▶ Exercise:
Below is a listing; restate from it, character for character, the lines beginning at the line holding "Write the bpy" and ending at the line holding "sc = bpy.context.scene", both included.

======

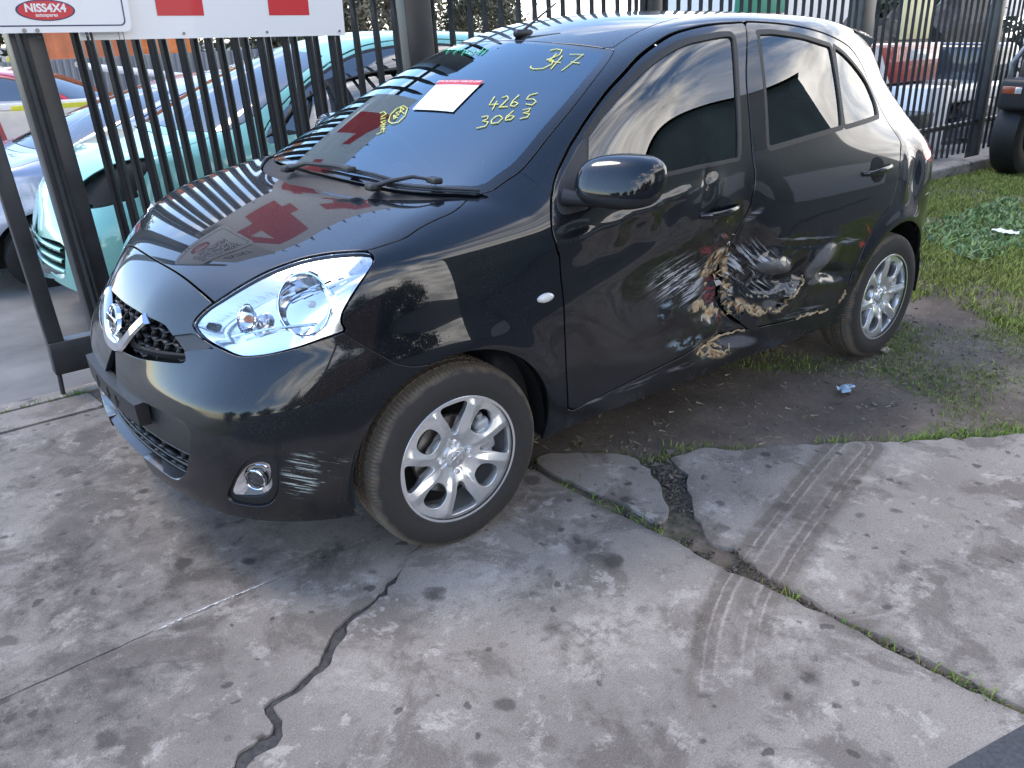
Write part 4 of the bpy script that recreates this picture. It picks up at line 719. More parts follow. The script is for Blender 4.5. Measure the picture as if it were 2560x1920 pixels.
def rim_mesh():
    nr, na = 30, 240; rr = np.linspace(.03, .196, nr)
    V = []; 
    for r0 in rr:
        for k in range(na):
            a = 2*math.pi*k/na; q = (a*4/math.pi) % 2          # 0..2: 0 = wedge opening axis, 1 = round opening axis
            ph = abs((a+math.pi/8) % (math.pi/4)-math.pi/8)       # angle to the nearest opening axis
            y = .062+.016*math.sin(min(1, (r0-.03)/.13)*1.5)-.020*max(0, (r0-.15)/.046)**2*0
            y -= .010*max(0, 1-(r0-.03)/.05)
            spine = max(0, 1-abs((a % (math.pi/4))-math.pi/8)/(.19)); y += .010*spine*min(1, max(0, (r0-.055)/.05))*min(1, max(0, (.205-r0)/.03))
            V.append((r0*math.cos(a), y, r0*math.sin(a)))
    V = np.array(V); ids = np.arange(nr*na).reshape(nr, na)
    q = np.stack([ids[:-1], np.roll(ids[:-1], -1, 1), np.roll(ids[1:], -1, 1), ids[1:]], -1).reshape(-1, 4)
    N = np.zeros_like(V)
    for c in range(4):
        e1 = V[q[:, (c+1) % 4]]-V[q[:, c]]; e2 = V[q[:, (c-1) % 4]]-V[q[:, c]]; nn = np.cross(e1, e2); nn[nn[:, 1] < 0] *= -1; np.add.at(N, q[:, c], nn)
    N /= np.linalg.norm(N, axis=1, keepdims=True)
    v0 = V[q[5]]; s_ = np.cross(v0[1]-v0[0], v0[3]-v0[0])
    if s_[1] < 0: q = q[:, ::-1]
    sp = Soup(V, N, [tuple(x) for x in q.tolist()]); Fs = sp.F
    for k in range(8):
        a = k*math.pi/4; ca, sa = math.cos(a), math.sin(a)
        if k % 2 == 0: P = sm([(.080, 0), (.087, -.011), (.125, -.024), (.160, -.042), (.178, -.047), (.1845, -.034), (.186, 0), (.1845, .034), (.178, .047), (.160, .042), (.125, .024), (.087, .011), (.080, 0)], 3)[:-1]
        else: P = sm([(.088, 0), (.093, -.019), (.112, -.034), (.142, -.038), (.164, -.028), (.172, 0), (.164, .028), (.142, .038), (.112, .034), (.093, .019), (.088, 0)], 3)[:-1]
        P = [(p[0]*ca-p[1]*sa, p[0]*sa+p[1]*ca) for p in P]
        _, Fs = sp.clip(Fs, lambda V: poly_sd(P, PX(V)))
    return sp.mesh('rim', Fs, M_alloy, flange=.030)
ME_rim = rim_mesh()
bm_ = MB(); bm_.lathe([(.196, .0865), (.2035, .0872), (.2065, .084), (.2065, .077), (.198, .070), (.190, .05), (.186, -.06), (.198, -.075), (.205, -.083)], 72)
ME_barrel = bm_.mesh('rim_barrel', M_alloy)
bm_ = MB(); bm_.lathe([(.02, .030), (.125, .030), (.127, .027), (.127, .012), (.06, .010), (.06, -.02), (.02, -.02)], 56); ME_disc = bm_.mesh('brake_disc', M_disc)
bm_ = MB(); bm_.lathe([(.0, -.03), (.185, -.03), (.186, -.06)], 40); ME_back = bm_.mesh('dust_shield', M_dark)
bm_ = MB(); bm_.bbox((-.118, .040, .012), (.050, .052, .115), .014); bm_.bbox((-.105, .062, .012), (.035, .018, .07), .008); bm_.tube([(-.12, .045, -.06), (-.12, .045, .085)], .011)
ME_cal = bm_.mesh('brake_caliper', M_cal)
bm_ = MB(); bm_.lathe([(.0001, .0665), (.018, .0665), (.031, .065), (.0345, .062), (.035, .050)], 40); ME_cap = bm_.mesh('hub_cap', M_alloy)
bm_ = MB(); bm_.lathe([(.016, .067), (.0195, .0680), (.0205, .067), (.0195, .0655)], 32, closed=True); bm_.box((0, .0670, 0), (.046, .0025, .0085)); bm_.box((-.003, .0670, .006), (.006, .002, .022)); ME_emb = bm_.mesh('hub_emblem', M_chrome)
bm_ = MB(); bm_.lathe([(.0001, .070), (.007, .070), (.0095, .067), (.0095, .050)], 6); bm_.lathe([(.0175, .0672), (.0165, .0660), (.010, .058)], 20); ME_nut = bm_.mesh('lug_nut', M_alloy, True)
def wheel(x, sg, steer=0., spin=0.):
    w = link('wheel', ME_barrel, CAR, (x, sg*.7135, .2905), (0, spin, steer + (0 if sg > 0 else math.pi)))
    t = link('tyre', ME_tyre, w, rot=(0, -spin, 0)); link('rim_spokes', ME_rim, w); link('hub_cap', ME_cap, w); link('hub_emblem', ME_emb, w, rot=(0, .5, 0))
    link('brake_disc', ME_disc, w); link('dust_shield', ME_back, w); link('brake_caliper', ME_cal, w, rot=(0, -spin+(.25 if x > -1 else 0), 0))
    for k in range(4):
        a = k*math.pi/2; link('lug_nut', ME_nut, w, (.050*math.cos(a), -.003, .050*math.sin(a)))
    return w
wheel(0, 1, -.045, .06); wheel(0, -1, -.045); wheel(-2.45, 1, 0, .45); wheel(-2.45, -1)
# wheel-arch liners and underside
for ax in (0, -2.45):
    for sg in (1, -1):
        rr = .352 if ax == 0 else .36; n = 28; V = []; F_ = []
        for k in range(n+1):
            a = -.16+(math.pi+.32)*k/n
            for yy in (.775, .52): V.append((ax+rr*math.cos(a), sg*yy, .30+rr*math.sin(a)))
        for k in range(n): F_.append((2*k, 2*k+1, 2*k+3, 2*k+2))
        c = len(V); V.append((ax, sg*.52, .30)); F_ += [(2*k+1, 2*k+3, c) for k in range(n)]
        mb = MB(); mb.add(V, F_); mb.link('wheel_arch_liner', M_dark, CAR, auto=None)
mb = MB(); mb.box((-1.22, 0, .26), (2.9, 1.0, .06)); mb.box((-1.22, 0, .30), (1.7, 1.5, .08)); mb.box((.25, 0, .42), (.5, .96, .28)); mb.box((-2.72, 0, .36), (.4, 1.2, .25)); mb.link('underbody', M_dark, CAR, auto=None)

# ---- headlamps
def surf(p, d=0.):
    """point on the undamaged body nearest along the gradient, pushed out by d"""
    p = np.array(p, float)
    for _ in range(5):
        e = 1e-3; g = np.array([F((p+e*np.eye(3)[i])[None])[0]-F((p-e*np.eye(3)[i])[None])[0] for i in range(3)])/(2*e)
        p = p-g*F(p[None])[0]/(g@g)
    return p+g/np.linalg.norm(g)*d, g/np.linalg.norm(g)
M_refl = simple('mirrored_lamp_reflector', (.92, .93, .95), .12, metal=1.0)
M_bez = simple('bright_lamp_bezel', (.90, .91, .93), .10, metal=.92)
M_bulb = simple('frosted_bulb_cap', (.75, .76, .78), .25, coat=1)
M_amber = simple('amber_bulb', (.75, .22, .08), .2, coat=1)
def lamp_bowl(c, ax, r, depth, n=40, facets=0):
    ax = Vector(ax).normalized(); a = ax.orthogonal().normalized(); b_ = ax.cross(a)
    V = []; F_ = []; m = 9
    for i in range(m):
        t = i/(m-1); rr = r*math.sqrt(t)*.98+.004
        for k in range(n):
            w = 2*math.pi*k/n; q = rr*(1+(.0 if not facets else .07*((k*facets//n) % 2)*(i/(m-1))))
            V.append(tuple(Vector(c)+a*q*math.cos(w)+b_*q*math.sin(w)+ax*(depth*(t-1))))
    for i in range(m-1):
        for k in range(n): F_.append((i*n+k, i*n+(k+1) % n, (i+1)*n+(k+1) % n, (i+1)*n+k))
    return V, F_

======

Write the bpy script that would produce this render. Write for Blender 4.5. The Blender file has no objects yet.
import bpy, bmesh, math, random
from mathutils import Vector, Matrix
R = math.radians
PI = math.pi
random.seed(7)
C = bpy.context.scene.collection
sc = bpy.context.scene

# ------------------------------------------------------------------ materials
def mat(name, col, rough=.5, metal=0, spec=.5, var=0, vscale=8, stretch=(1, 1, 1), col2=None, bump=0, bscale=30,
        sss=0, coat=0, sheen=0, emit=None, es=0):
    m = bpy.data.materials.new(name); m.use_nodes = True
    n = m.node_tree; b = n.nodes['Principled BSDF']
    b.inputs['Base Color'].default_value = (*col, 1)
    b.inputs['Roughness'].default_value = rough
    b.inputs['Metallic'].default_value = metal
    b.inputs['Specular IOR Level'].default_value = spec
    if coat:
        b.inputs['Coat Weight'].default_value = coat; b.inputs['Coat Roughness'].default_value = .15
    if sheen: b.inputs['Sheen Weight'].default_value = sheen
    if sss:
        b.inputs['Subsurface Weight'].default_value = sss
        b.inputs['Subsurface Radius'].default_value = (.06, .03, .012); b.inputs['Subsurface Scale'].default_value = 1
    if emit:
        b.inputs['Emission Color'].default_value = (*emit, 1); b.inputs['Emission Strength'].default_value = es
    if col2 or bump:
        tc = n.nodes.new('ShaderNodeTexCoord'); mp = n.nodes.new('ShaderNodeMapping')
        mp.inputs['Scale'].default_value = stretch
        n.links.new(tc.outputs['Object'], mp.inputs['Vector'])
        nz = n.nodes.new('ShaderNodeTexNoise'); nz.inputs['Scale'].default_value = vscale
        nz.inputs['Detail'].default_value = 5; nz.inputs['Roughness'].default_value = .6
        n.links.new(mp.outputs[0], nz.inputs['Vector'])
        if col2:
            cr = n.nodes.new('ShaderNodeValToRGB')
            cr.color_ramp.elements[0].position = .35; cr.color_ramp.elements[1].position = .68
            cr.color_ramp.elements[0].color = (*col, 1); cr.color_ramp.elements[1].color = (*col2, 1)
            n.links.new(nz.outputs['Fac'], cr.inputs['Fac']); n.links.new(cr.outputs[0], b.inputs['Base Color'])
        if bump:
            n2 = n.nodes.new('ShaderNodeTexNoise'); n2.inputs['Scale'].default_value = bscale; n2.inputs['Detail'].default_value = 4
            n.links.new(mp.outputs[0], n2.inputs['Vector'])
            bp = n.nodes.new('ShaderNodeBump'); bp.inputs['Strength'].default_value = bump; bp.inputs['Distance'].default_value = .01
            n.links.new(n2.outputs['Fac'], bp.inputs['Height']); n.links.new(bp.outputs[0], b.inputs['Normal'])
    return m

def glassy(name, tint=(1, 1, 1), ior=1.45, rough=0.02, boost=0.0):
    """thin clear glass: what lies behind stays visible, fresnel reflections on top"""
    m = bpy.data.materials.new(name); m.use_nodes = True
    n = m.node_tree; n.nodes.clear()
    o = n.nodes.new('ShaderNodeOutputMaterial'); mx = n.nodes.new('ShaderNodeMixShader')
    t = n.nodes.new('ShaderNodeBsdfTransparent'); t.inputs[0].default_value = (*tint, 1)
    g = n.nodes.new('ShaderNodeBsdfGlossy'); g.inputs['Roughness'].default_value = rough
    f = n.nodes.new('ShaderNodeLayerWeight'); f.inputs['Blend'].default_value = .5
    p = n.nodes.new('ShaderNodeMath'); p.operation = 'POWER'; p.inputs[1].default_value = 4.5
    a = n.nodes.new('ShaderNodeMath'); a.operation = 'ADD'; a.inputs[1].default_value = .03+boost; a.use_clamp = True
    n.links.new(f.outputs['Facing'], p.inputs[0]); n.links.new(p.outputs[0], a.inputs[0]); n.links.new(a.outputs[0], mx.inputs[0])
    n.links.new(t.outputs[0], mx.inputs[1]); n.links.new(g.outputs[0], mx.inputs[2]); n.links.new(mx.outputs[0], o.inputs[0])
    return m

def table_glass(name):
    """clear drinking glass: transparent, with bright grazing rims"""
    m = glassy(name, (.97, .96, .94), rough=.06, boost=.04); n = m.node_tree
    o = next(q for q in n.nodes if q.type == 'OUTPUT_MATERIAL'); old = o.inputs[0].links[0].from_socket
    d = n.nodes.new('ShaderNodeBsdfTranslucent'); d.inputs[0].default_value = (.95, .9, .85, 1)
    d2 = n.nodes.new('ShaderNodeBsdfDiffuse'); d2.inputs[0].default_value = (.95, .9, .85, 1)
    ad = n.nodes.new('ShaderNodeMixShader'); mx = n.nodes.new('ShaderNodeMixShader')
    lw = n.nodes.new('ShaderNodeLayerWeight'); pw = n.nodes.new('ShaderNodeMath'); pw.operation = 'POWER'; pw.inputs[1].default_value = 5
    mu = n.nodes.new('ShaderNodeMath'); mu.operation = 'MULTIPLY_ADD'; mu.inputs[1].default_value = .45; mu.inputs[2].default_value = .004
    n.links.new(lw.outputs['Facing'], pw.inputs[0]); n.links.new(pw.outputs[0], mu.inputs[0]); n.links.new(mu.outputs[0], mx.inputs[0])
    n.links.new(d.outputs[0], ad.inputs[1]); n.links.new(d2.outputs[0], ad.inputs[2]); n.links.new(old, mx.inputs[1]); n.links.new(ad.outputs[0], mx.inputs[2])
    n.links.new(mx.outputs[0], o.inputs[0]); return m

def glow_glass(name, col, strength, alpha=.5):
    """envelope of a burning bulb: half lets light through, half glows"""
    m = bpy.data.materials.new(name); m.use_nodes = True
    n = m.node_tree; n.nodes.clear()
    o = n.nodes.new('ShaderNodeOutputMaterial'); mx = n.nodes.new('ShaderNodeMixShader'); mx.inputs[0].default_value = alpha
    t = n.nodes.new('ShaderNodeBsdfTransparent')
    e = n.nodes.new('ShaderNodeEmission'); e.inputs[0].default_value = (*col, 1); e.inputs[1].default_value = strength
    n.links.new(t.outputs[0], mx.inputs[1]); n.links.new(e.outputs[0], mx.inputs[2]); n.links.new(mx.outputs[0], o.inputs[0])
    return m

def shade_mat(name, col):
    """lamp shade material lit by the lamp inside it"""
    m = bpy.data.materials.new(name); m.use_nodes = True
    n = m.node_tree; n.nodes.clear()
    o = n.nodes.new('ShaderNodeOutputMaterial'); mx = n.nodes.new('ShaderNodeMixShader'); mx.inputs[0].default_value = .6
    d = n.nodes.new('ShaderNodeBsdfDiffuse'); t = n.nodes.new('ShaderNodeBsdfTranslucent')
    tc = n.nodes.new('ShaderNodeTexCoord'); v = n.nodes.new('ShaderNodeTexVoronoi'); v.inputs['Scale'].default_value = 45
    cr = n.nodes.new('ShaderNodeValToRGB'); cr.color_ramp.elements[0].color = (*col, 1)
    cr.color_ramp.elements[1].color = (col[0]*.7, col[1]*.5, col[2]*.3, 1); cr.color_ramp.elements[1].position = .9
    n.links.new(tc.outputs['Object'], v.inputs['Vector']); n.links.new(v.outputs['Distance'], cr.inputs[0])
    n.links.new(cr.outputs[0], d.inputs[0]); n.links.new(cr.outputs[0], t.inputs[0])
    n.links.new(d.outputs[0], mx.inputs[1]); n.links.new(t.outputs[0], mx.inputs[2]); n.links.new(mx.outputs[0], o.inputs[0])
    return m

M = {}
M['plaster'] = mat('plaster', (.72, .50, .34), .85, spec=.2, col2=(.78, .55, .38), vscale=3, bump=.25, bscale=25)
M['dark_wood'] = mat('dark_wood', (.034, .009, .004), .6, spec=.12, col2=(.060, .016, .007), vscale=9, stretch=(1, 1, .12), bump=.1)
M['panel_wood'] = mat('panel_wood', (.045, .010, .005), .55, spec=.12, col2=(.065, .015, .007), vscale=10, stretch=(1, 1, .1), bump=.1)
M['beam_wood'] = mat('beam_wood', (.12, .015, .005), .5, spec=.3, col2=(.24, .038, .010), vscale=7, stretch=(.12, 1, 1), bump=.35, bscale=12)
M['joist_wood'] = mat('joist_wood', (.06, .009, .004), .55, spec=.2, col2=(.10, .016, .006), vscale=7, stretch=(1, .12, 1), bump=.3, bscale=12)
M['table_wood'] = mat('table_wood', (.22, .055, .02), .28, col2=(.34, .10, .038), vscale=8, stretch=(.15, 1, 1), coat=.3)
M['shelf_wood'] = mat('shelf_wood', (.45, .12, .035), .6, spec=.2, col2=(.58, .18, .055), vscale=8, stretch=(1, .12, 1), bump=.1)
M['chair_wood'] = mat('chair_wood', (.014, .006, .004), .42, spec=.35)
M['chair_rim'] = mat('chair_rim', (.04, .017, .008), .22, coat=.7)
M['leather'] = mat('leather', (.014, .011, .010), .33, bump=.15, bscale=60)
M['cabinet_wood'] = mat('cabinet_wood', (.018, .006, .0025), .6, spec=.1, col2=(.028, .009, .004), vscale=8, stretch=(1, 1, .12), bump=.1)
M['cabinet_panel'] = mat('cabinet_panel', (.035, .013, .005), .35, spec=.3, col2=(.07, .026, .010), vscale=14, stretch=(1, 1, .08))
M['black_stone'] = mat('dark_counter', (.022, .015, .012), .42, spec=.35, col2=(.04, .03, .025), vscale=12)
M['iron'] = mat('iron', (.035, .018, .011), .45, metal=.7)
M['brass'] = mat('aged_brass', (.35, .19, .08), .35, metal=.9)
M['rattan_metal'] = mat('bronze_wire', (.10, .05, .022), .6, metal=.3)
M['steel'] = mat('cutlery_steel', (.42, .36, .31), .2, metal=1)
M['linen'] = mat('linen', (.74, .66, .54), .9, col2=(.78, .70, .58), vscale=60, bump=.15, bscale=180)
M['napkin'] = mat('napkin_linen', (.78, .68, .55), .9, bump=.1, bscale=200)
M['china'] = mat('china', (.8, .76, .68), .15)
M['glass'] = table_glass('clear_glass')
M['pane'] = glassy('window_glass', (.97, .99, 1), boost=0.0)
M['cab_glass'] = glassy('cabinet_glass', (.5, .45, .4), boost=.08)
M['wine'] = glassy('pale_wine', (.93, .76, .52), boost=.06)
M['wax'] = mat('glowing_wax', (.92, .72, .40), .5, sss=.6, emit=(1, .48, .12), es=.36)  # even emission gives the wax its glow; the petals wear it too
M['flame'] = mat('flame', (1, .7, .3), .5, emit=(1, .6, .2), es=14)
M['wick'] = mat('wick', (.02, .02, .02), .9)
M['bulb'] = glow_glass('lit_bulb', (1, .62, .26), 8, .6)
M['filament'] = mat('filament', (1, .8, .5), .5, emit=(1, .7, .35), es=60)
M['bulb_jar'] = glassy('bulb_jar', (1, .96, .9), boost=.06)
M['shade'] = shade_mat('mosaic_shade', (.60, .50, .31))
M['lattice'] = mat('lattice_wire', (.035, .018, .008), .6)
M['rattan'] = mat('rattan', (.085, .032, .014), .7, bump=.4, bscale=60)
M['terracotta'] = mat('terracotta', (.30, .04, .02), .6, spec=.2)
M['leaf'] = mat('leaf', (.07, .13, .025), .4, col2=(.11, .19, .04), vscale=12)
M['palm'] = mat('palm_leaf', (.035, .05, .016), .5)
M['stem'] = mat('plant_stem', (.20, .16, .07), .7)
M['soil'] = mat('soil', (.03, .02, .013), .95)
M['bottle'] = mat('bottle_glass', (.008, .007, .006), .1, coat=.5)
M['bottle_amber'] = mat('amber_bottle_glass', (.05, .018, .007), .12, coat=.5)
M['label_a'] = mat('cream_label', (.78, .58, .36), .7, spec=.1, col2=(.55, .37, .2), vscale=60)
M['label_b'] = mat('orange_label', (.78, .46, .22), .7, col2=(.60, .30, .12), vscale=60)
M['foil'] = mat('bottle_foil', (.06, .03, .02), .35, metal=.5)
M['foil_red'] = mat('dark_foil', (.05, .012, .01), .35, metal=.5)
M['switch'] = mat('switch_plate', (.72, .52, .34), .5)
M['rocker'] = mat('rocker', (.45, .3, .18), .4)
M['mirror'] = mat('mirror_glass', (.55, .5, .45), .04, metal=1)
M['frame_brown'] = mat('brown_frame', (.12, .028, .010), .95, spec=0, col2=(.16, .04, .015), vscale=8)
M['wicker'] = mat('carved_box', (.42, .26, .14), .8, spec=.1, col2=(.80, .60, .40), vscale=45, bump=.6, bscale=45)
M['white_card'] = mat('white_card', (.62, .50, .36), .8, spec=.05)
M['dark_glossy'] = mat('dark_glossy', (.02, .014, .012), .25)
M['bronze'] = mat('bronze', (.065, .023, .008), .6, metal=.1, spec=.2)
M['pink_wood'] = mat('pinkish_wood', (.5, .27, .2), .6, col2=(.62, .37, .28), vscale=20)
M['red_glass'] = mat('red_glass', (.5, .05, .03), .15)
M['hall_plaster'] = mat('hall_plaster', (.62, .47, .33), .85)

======

▶ Answer for this exercise:
Write the bpy script that would produce this render. Write for Blender 4.5. The Blender file has no objects yet.
import bpy, bmesh, math, random
from mathutils import Vector, Matrix
R = math.radians
PI = math.pi
random.seed(7)
C = bpy.context.scene.collection
sc = bpy.context.scene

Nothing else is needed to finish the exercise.